Nos instruyen todo el tiempo con frases del tipo “Más se pierde por no decidir que por tomar decisiones”; “Haz siempre lo que temas hacer”; “Aquel que piensa mucho ante de dar un paso se pasará toda la vida en un solo pie” o con esa famosa conversación de dos hombres en un bar: ¿Y usted que toma para ser feliz? —Yo, decisiones. Pero lo único cierto es que nunca podemos conocer las consecuencias totales de cada elección. No existe respuesta para el “qué hubiera pasado si…” que a todos alguna vez nos persigue.

El cuento de Borges habla del azar de la vida –y en el fondo todos aceptamos que es así, que hagamos lo que hagamos tenemos muy poco control sobre nuestro destino– y, sin embargo, nos pasamos los días intentando tomar decisiones conscientes, racionales, analizando pros y contras como si ese fuera un método infalible y no un simple consejo que Benjamin Franklin le dio a un amigo en una carta, por allá en 1772.

Por eso mi propósito para el 2017 será confiar más en el instinto, ese que ya la ciencia empieza a confirmar que se anticipa casi con tanto acierto como los algoritmos.

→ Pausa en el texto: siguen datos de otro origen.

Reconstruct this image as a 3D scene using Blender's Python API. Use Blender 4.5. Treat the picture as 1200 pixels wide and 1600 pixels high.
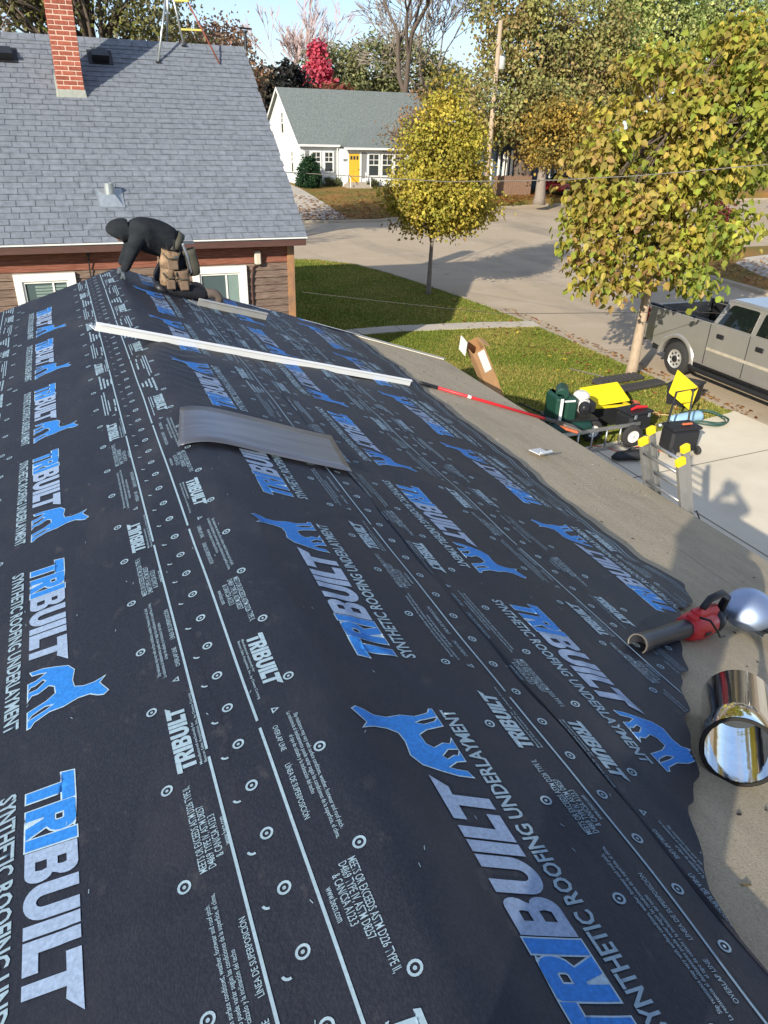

Entender, como explica Gigerenzer, que la mejor decisión en una situación de riesgo conocido no es necesariamente la mejor cuando las consecuencias son impredecibles y que los problemas complejos no requieren casi nunca soluciones complejas. Respetar la experiencia; calcular los riesgos solo cuando los alcances sean en realidad calculables, pero confiar en la intuición cuando los resultados sean desconocidos; dejar de esconder el instinto detrás de los análisis y los datos para justificarme y porque en teoría me protegen, y aceptar, como se lee en La lotería en Babilonia, que “Ninguna decisión es final, todas se ramifican en otras”. Sí, uno puede elegir ese placer que supone la construcción consciente de la propia vida, pero al final, con cualquier decisión, todos los resultados son igual de azarosos, de arriesgados, infinitos.